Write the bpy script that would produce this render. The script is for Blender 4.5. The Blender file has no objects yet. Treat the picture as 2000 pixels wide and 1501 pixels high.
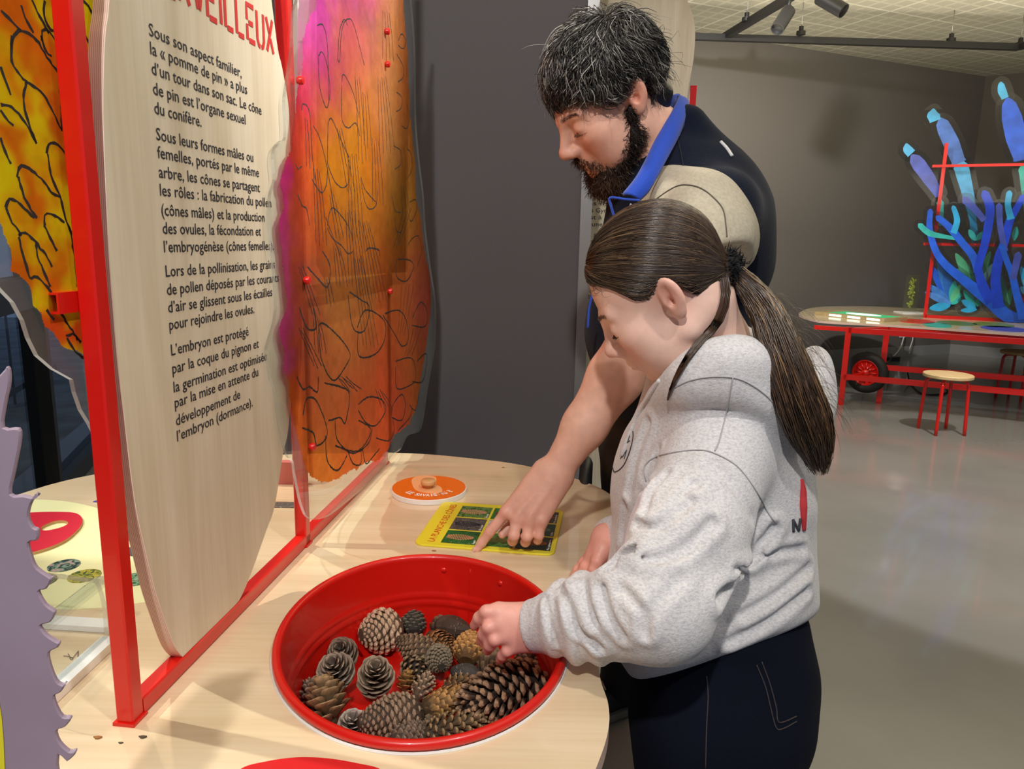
import bpy, math, random
import numpy as np
from mathutils import Matrix, Vector
from mathutils.geometry import tessellate_polygon

S = bpy.context.scene
COL = S.collection
rng = np.random.default_rng(7)

# ---------------------------------------------------------------- camera
FPX = 1444.0                      # focal length in pixels of the 2000 x 1501 frame
CAM_H = 1.37
PITCH, ROLL = math.radians(11.0), math.radians(1.136)
_f = np.array([0, math.cos(PITCH), -math.sin(PITCH)])
_r0 = np.array([1.0, 0, 0]); _u0 = np.array([0, math.sin(PITCH), math.cos(PITCH)])
CR = math.cos(ROLL) * _r0 + math.sin(ROLL) * _u0
CU = -math.sin(ROLL) * _r0 + math.cos(ROLL) * _u0
CP = np.array([0, 0, CAM_H])
cam_data = bpy.data.cameras.new('camera')
cam = bpy.data.objects.new('camera', cam_data); COL.objects.link(cam)
cam_data.sensor_width = 36.0
cam_data.lens = FPX * 36.0 / 2000.0
cam_data.clip_start = 0.02
M = Matrix.Identity(4)
for i in range(3):
    M[i][0], M[i][1], M[i][2], M[i][3] = CR[i], CU[i], -_f[i], CP[i]
cam.matrix_world = M
S.camera = cam

# ---------------------------------------------------------------- view, world, lights
S.view_settings.view_transform = 'Standard'
S.view_settings.look = 'None'
S.view_settings.exposure = 0.0
S.view_settings.gamma = 1.0
S.view_settings.use_curve_mapping = False
S.cycles.max_bounces = 8
S.cycles.transparent_max_bounces = 24
S.cycles.caustics_reflective = False
S.cycles.caustics_refractive = False
S.cycles.sample_clamp_indirect = 4.0
world = bpy.data.worlds.new('night_sky'); S.world = world
world.use_nodes = True
world.node_tree.nodes['Background'].inputs[0].default_value = (0.22, 0.30, 0.46, 1)
world.node_tree.nodes['Background'].inputs[1].default_value = 0.45


def spot(name, loc, target, power, color, angle, blend=0.25, size=0.03):
    d = bpy.data.lights.new(name, 'SPOT')
    d.energy = power; d.color = color; d.spot_size = math.radians(angle); d.spot_blend = blend
    d.shadow_soft_size = size
    o = bpy.data.objects.new(name, d); COL.objects.link(o)
    o.location = loc
    o.rotation_euler = (Vector(target) - Vector(loc)).to_track_quat('-Z', 'Y').to_euler()
    return o


def area(name, loc, target, power, color, sx, sy):
    d = bpy.data.lights.new(name, 'AREA'); d.shape = 'RECTANGLE'
    d.energy = power; d.color = color; d.size = sx; d.size_y = sy
    o = bpy.data.objects.new(name, d); COL.objects.link(o)
    o.location = loc
    o.rotation_euler = (Vector(target) - Vector(loc)).to_track_quat('-Z', 'Y').to_euler()
    return o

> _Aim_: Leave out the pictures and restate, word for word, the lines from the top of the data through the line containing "rng = np.random.default_rng(7)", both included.

> _Response to the task_:
Write the bpy script that would produce this render. The script is for Blender 4.5. The Blender file has no objects yet. Treat the picture as 2000 pixels wide and 1501 pixels high.
import bpy, math, random
import numpy as np
from mathutils import Matrix, Vector
from mathutils.geometry import tessellate_polygon

S = bpy.context.scene
COL = S.collection
rng = np.random.default_rng(7)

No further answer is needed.